After initial difficulties of finding a campsite (we had not made a reservation) we ended up spending two enjoyable and relaxing days in Palmwag Lodge. Spike, Laurel, Neil and Maureen, the South African/ Jersey 4x4 family, really made the stay memorable by inviting us to a lovely braai (BBQ). What a great change in our camping diet of spaghetti or rice! And the elephant that felt like walking passed the campsite just metres behind bushes also added to an outstanding night. We did not have the courage to immediately identify all of the other animals which walked around our tent while we were trying to sleep. However, spotting their footprints in the morning was worthwhile…
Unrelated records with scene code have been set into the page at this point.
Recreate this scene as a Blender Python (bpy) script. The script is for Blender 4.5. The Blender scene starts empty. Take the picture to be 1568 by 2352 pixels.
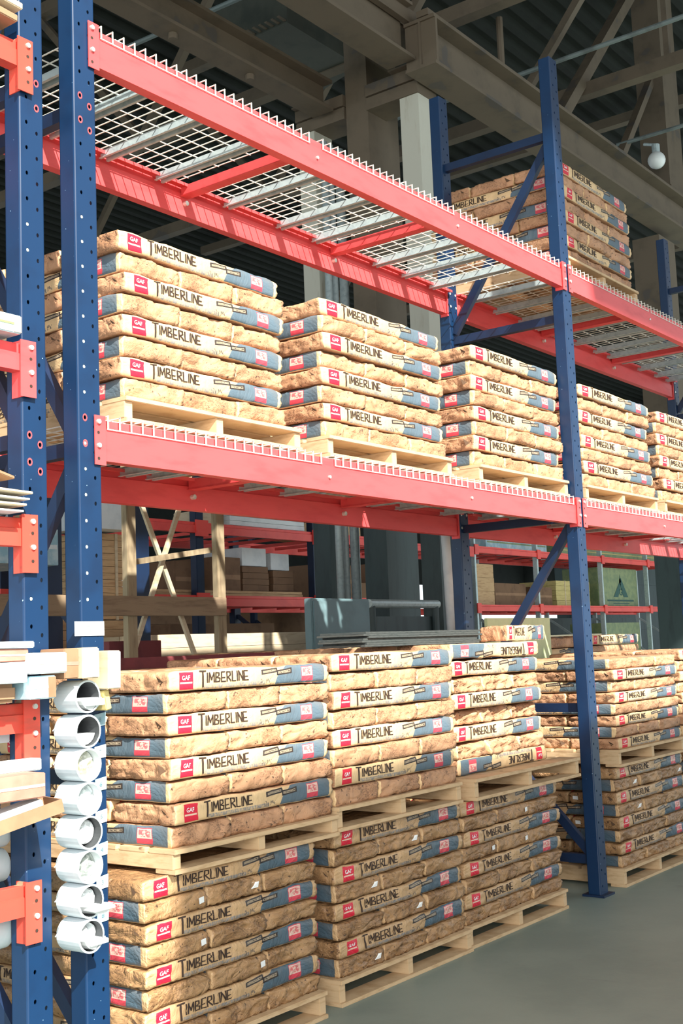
import bpy, bmesh, math, random
from mathutils import Vector, Matrix, noise
random.seed(7)
C = bpy.context.scene.collection
SC = bpy.context.scene

# ---------------------------------------------------------------- camera
cam = bpy.data.cameras.new('camera'); co = bpy.data.objects.new('camera', cam); C.objects.link(co)
cam.sensor_fit = 'VERTICAL'; cam.sensor_height = 36.0; cam.lens = 36.0 * 2766.6 / 2352
R_ = Vector((0.60269594, -0.79699736, -0.03940561)); U_ = Vector((-0.06692974, -0.09969765, 0.99276422)); F_ = Vector((0.79515911, 0.59569756, 0.1134302))
co.matrix_world = Matrix(((R_.x, U_.x, -F_.x, -2.78440), (R_.y, U_.y, -F_.y, -3.10723), (R_.z, U_.z, -F_.z, 1.44921), (0, 0, 0, 1)))
cam.clip_end = 200
SC.camera = co
# ---------------------------------------------------------------- light
SC.view_settings.view_transform = 'Standard'; SC.view_settings.look = 'None'; SC.view_settings.gamma = 1
SC.view_settings.exposure = 0.3; SC.view_settings.use_curve_mapping = False
w = bpy.data.worlds.new('sky'); SC.world = w; w.use_nodes = True
bg = w.node_tree.nodes['Background']; bg.inputs[0].default_value = (0.86, 0.95, 1.0, 1); bg.inputs[1].default_value = 1.3
SUN_EL, SUN_AZ = math.radians(40), math.radians(22)      # sun stands in front of the rack, a little to its left
sd = Vector((math.sin(SUN_AZ) * math.cos(SUN_EL), math.cos(SUN_AZ) * math.cos(SUN_EL), -math.sin(SUN_EL)))
sun = bpy.data.lights.new('sun', 'SUN'); sun.energy = 10.0; sun.angle = math.radians(0.8); sun.color = (1.0, 0.95, 0.85)
so = bpy.data.objects.new('sun', sun); C.objects.link(so); so.rotation_euler = sd.to_track_quat('-Z', 'Y').to_euler(); so.location = (-6, -12, 14)
def area(name, loc, aim, sx, sy, e, col):
    l = bpy.data.lights.new(name, 'AREA'); l.shape = 'RECTANGLE'; l.size = sx; l.size_y = sy; l.energy = e; l.color = col
    o = bpy.data.objects.new(name, l); C.objects.link(o); o.location = loc
    o.rotation_euler = (Vector(aim) - Vector(loc)).to_track_quat('-Z', 'Y').to_euler(); return o
area('daylight_bay_door', (-5.2, -5.6, 3.0), (1.5, 0.3, 0.9), 4.5, 4.0, 430, (1.0, 0.96, 0.88))

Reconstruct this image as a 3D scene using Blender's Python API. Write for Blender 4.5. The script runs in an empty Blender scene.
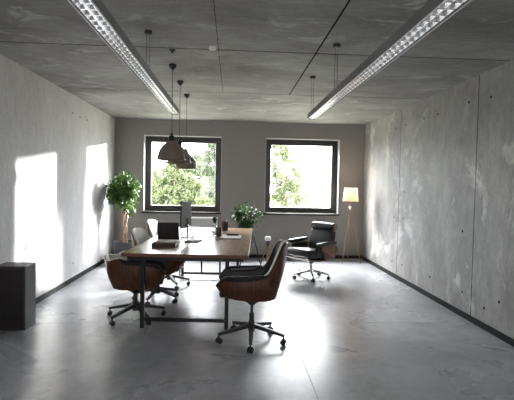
import bpy, bmesh, math, random
from mathutils import Vector, Matrix
from math import sin, cos, pi, radians
random.seed(7)
S = bpy.context.scene
COL = S.collection

# ------------------------------------------------------------------ camera
YAW, PITCH, ROLL = 0.0584, 0.0356, 0.0194
cy, sy, cp, sp, cr, sr = cos(YAW), sin(YAW), cos(PITCH), sin(PITCH), cos(ROLL), sin(ROLL)
ax_u = Vector((cy, -sy, 0)); ax_d1 = Vector((sy, cy, 0)); ax_dn = Vector((0, 0, -1))
ax_v = ax_dn * cp - ax_d1 * sp
ax_d = ax_d1 * cp + ax_dn * sp
# image point = rotation of (u, v) by ROLL
px = ax_u * cr - ax_v * sr
py = ax_u * sr + ax_v * cr
cam = bpy.data.cameras.new('camera'); camo = bpy.data.objects.new('camera', cam); COL.objects.link(camo)
M = Matrix((px, -py, -ax_d)).transposed().to_4x4(); M.translation = Vector((0, 0, 1.5))
camo.matrix_world = M
cam.sensor_width = 36; cam.lens = 36 * 430 / 514; cam.clip_end = 300
S.camera = camo

# ------------------------------------------------------------------ world and lights
W = bpy.data.worlds.new('sky'); S.world = W; W.use_nodes = True
bgn = W.node_tree.nodes['Background']; bgn.inputs[0].default_value = (0.93, 0.97, 1.0, 1); bgn.inputs[1].default_value = 11.5

def sun(name, d, strength, angle, col):
    l = bpy.data.lights.new(name, 'SUN'); l.energy = strength; l.angle = radians(angle); l.color = col
    o = bpy.data.objects.new(name, l); COL.objects.link(o)
    o.rotation_euler = Vector(d).to_track_quat('-Z', 'Y').to_euler(); return o
sun('sun', (-1, -.94, -.14), 7.0, 1.0, (1, .97, .93))
sun('fill_sun', (-1, -.93, -.42), 15.0, 6, (1, .98, .96))  # second sun added to fill the lower wall patches and floor

def area(name, loc, target, sx, sy_, power, col):
    l = bpy.data.lights.new(name, 'AREA'); l.shape = 'RECTANGLE'; l.size = sx; l.size_y = sy_; l.energy = power; l.color = col
    o = bpy.data.objects.new(name, l); COL.objects.link(o); o.location = loc
    o.rotation_euler = (Vector(target) - Vector(loc)).to_track_quat('-Z', 'Y').to_euler(); return o
area('sky_above_windows', (0.3, 11.6, 5.2), (0.2, 5.0, 0.2), 8, 3, 3400, (1, .975, .97))
area('fill_behind_camera', (0.2, -1.2, 1.7), (0.2, 5, 1.0), 3.2, 1.5, 36, (1, .975, .97))  # fill lamp added behind the camera; no window is built there

S.view_settings.view_transform = 'Standard'; S.view_settings.look = 'None'
S.view_settings.gamma = 1; S.view_settings.use_curve_mapping = False
S.view_settings.exposure = 0.95

# ------------------------------------------------------------------ materials
def mat(name, color, rough=.5, metal=0, **kw):
    m = bpy.data.materials.new(name); m.use_nodes = True
    b = m.node_tree.nodes['Principled BSDF']
    b.inputs['Base Color'].default_value = (*color, 1); b.inputs['Roughness'].default_value = rough; b.inputs['Metallic'].default_value = metal
    for k, v in kw.items(): b.inputs[k.replace('_', ' ')].default_value = v
    return m
def nodes(m): return m.node_tree.nodes, m.node_tree.links, m.node_tree.nodes['Principled BSDF']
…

In Kaokoveld and in the Skeleton Coast National Park the landscape changes extremely fast. From high sandstone mountains to sand dunes in diverse colours, from open plains covered with grass to others covered with rocks, sand or salt. One time we felt like we had landed on the moon, at other times like we were driving through Marlboro country. Again we were pleased to know that the South African 4x4 was following us as the thought of having a car problem in this most inhospitable coastal region of the world is quite scary. However, the ever changing scenery is amazing.

Our initial plan was to meet up with the South Africans at Mile 108, a campsite just north of Cape Cross. Yet, the site was so dull, cold and expensive that all of us decided to head for Swakopmund. Reaching the seal colony at Cape Cross just 30 minutes before closing gave us just enough time to watch and smell (!) the seals (260.000 at peak). In Swakopmund, we are currently enjoying the amenities of city life once more.

Later today we will drive to Walvis Bay and then slowly descend to Cape Town over the next four weeks.